- Deseret News - Monday, November 23, 2015

Online dating is often awkward, but young Muslim singles in America may have it worse than most.

Because of the traditional rituals surrounding marriage in the Islamic community, many Muslim-centered dating sites allow moms and dads to play matchmaker, sorting through potential romantic partners for their children, as NPR recently reported.

“Finding someone to spend your life with can be hard under any circumstances, but young observant Muslims will tell you that here in the U.S., it’s doubly so. They have to navigate strict Islamic dating rules while interacting with the opposite gender in a Westernized world,” the article noted.

However, a new app promises to take parents out of the love equation. Ishqr, named after the Arabic word for love, allows young Muslim singles to connect with each other on their terms.

“This is the first website for the Muslim community in which the person looking to meet someone is creating their own profile, and they are more involved in what goes into the profile and in talking about what they are looking for,” said Ummehaany Azam, one of the app’s users, to NPR.

Faith-based dating apps, such as Ishqr, Christian Mingle or JDate, are a prominent part of the online dating universe, Today reported in April.
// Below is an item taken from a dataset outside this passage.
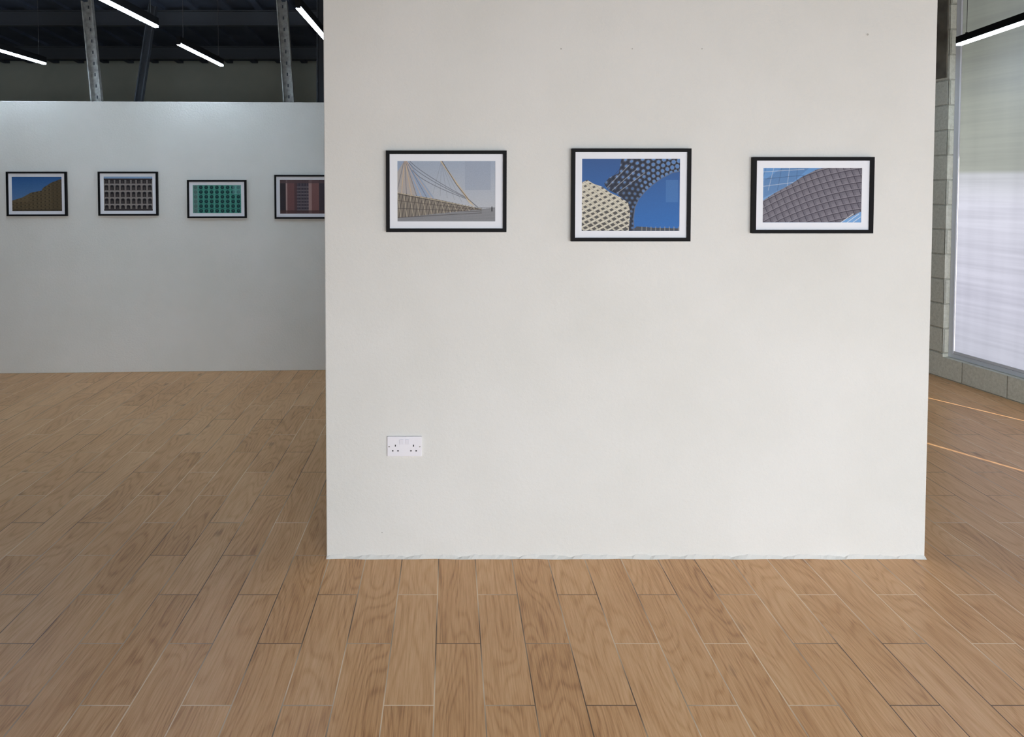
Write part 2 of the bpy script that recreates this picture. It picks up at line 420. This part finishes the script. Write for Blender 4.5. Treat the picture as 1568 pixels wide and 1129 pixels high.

In a digital age, these programs connect people who hope to share personal faith with their future partner.

“People come to us because they are really interested in forming a long-term partnership with somebody,” said Michael Egan, CEO of the company that owns Christian Mingle and JDate, to Today. “They’re not dating to date, or serial daters.”

As a recent article from The Washington Post noted, the success of any romantic pairing depends on three main factors: in-person compatibility; individual characteristics like intelligence and surrounding circumstances, such as where the pair grew up; and their financial status. Religious affiliation influences at least two of these areas because it shapes a believer’s current personality and habits as well as their future expectations.

Historically, faith communities have served as marriage facilitators for young members, but advanced technologies like the Internet and smartphones have ushered in a new era of matchmaking, relegating religious leaders to a more informal role, Deseret News National reported in February.

Religious leaders can “push individuals to think through the kind of believer they want to be, and, in turn, the level of faith they expect from their partner,” the article noted.

They may also want to familiarize themselves with the online dating world because apps like Ishqr are changing the way people fall in love.